Automatic Failover and Maintenance Pages with iptables

Using iptables for automatic failover or maintenance pages might seem like a strange choice, but it works!

iptables has an obscure but useful feature, the socket filter. From the man page:

socket

This matches if an open socket can be found by doing a socket lookup on the packet.

In other words, we can use this filter to redirect incoming connections to a “failover” server when the main server.

This can be accomplished with a couple iptables commands:

sudo iptables -A PREROUTING -t nat -i <interface> -p tcp --dport <server port> -m socket -j ACCEPT
sudo iptables -A PREROUTING -t nat -i <interface> -p tcp --dport <server port> -j REDIRECT --to-port <failover port>

What these rules do is let through a connection when there is a server listening on the port, otherwise, redirect it to a failover server listening on a separate port.

The error message used by this website.
The error message used by this website.
I can think of a few ways to use this. For example, sometimes, I need to restart the nginx server that fronts this website, such as for configuration changes. During the few seconds when Docker is recreating the nginx container, users trying to visit the site get an ugly “connection refused” error. Instead of driving users away, the server can automatically show users a prettier error message using a small Node.js server telling them to refresh in a few seconds.

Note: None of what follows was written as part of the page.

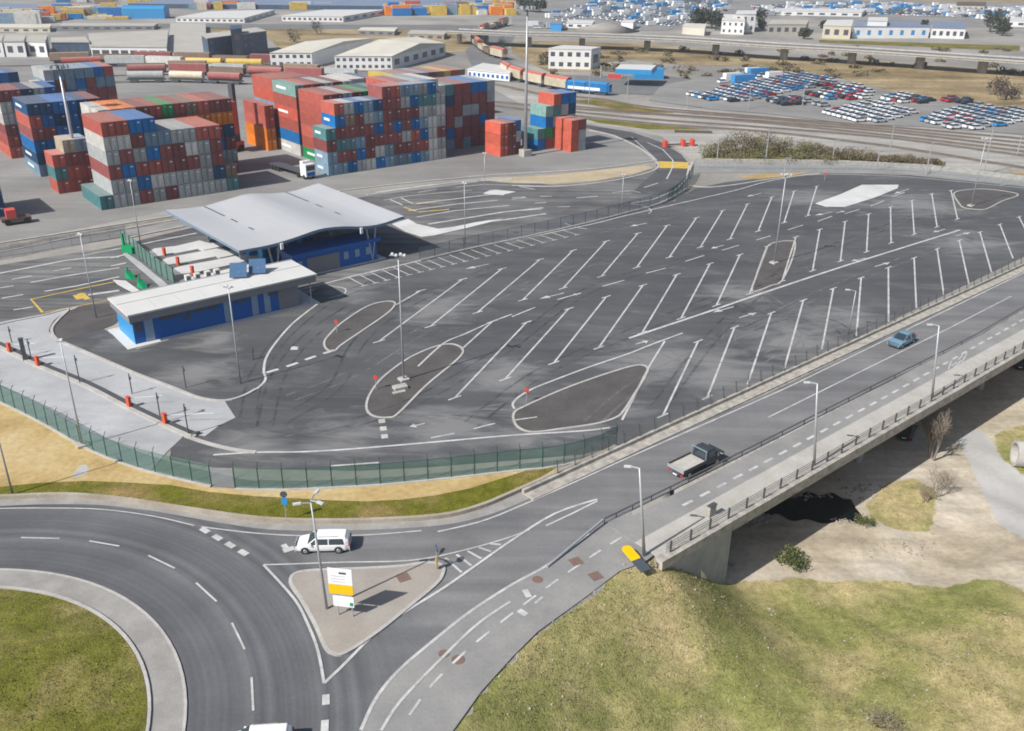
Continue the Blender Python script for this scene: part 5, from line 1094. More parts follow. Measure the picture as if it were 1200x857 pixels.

While proxies like haproxy also work, I needed a quick and lightweight way to automatically display a maintenance page. iptables does the job beautifully.

There might be many ways to use this iptables feature. Share your ideas in the comments below!

2 thoughts on “Automatic Failover and Maintenance Pages with iptables”

  1. Are you a MaxCDN employee? I think they use iptables too. This seems to be some kind of a patch for what occurs naturally. Creating a fail-safe feedback loop. Good idea. Setting it up would require some careful port analysis. I wonder if this works on a local Mac publishing to a shared hosting service, or even just authoring files pre-publish? Intrinsic value.